#### WRITTEN REQUEST:
All of the data should be output character for character, except the pictures.

#### SOURCE EXCERPT:
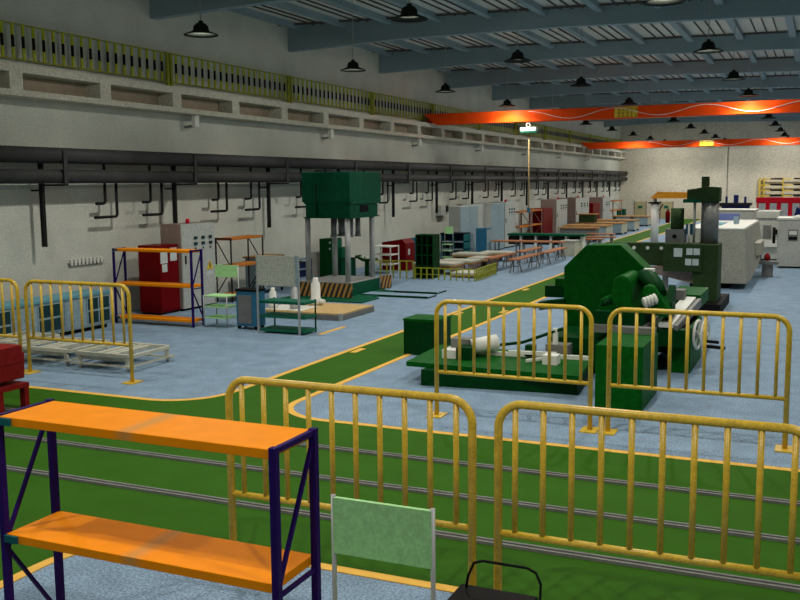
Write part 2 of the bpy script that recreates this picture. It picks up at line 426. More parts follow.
# ------------------------------------------------------------ pendant lamps
def lamp_obj():
    t = thing('pendant_lamp', '', 'lamp', (0, 0, 0), 0, 'pendant lamps')
    MB().lathe([(0.0, 0.24), (0.045, 0.24), (0.05, 0.20), (0.10, 0.185), (0.14, 0.14), (0.155, 0.05), (0.33, -0.02), (0.335, -0.035), (0.15, 0.03), (0.13, 0.12), (0.08, 0.16), (0.0, 0.17)], n=20).build('lamp_shade', LAMPK, t)
    MB().lathe([(0.0, 0.12), (0.02, 0.13), (0.022, 0.14), (0.02, 0.15), (0.0, 0.155)], n=12).build('bulb', LAMPK, t)
    MB().tube([(0, 0, 0.23), (0, 0, 1.0)], 0.012, 6).build('cord', LAMPW, t, loc=(0, 0, 0))
    return t
lamp0 = lamp_obj(); first = True
LROWS = [15.7+6.55*k for k in range(-2, 10)]
LCOLS = [(-11.2, 0.0), (-6.87, 0.2), (-2.52, 0.6), (1.8, 0.8)]
spot_d = bpy.data.lights.new('lamp_spot', 'SPOT'); spot_d.energy = SPOT_W; spot_d.color = LAMP_COL
spot_d.spot_size = math.radians(140); spot_d.spot_blend = 0.6; spot_d.shadow_soft_size = 0.04
bulb_d = bpy.data.lights.new('lamp_bulb', 'POINT'); bulb_d.energy = BULB_W; bulb_d.color = LAMP_COL; bulb_d.shadow_soft_size = 0.015
glow_d = bpy.data.lights.new('lamp_glow', 'SPOT'); glow_d.energy = GLOW_W; glow_d.color = LAMP_COL; glow_d.spot_size = PI; glow_d.spot_blend = 0.1; glow_d.shadow_soft_size = 0.015
bulb_e = glow_d.copy(); bulb_e.energy = 260.0      # the brighter lamps at the end wall
for ci, (x, yo) in enumerate(LCOLS):
    for ri, y in enumerate(LROWS):
        lz = 5.93; y = y+yo if ri < 6 else y
        if abs(y-35.6) < 0.8: y = 36.8 if ci == 1 else 35.3   # keeps the lamps clear of the near girder
        seen = ci < 3 and ri >= 2
        if seen:
            lab = 'dark bell shaped pendant lamp, %s row from the left wall, %s from the camera' % (ORD[ci], ORD[ri-2])
            if first: t = lamp0; t.location = (x, y, lz); t['label'] = lab; first = False
            else: t = dup(lamp0, (x, y, lz), lab)
            cord = [ch for ch in t.children if ch.name.startswith('cord')][0]
            cord.scale = (1, 1, 1.0)
            under = any(q-0.02 < x < q+0.22 for q in PUR)
            L_ = roofz(x)-(0.165 if under else 0.005)-lz-0.23
            cord.location = (0, 0, 0.23-0.23*L_/0.77); cord.scale = (1, 1, L_/0.77)
        s_ = bpy.data.objects.new('lamp_spot', spot_d); s_.location = (x, y, lz+0.09); col.objects.link(s_)
        if ci in (0, 2) and ri >= 1:
            b_ = bpy.data.objects.new('lamp_bulb', bulb_d); b_.location = (x, y, lz-0.15); col.objects.link(b_)
            g_ = bpy.data.objects.new('lamp_glow', glow_d if ri < len(LROWS)-1 else bulb_e); g_.location = (x, y, lz-0.06); col.objects.link(g_)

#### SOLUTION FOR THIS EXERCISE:
Write part 2 of the bpy script that recreates this picture. It picks up at line 426. More parts follow.
# ------------------------------------------------------------ pendant lamps
def lamp_obj():
    t = thing('pendant_lamp', '', 'lamp', (0, 0, 0), 0, 'pendant lamps')
    MB().lathe([(0.0, 0.24), (0.045, 0.24), (0.05, 0.20), (0.10, 0.185), (0.14, 0.14), (0.155, 0.05), (0.33, -0.02), (0.335, -0.035), (0.15, 0.03), (0.13, 0.12), (0.08, 0.16), (0.0, 0.17)], n=20).build('lamp_shade', LAMPK, t)
    MB().lathe([(0.0, 0.12), (0.02, 0.13), (0.022, 0.14), (0.02, 0.15), (0.0, 0.155)], n=12).build('bulb', LAMPK, t)
    MB().tube([(0, 0, 0.23), (0, 0, 1.0)], 0.012, 6).build('cord', LAMPW, t, loc=(0, 0, 0))
    return t
lamp0 = lamp_obj(); first = True
LROWS = [15.7+6.55*k for k in range(-2, 10)]
LCOLS = [(-11.2, 0.0), (-6.87, 0.2), (-2.52, 0.6), (1.8, 0.8)]
spot_d = bpy.data.lights.new('lamp_spot', 'SPOT'); spot_d.energy = SPOT_W; spot_d.color = LAMP_COL
spot_d.spot_size = math.radians(140); spot_d.spot_blend = 0.6; spot_d.shadow_soft_size = 0.04
bulb_d = bpy.data.lights.new('lamp_bulb', 'POINT'); bulb_d.energy = BULB_W; bulb_d.color = LAMP_COL; bulb_d.shadow_soft_size = 0.015
glow_d = bpy.data.lights.new('lamp_glow', 'SPOT'); glow_d.energy = GLOW_W; glow_d.color = LAMP_COL; glow_d.spot_size = PI; glow_d.spot_blend = 0.1; glow_d.shadow_soft_size = 0.015
bulb_e = glow_d.copy(); bulb_e.energy = 260.0      # the brighter lamps at the end wall
for ci, (x, yo) in enumerate(LCOLS):
    for ri, y in enumerate(LROWS):
        lz = 5.93; y = y+yo if ri < 6 else y
        if abs(y-35.6) < 0.8: y = 36.8 if ci == 1 else 35.3   # keeps the lamps clear of the near girder
        seen = ci < 3 and ri >= 2
        if seen:
            lab = 'dark bell shaped pendant lamp, %s row from the left wall, %s from the camera' % (ORD[ci], ORD[ri-2])
            if first: t = lamp0; t.location = (x, y, lz); t['label'] = lab; first = False
            else: t = dup(lamp0, (x, y, lz), lab)
            cord = [ch for ch in t.children if ch.name.startswith('cord')][0]
            cord.scale = (1, 1, 1.0)
            under = any(q-0.02 < x < q+0.22 for q in PUR)
            L_ = roofz(x)-(0.165 if under else 0.005)-lz-0.23
            cord.location = (0, 0, 0.23-0.23*L_/0.77); cord.scale = (1, 1, L_/0.77)
        s_ = bpy.data.objects.new('lamp_spot', spot_d); s_.location = (x, y, lz+0.09); col.objects.link(s_)
        if ci in (0, 2) and ri >= 1:
            b_ = bpy.data.objects.new('lamp_bulb', bulb_d); b_.location = (x, y, lz-0.15); col.objects.link(b_)
            g_ = bpy.data.objects.new('lamp_glow', glow_d if ri < len(LROWS)-1 else bulb_e); g_.location = (x, y, lz-0.06); col.objects.link(g_)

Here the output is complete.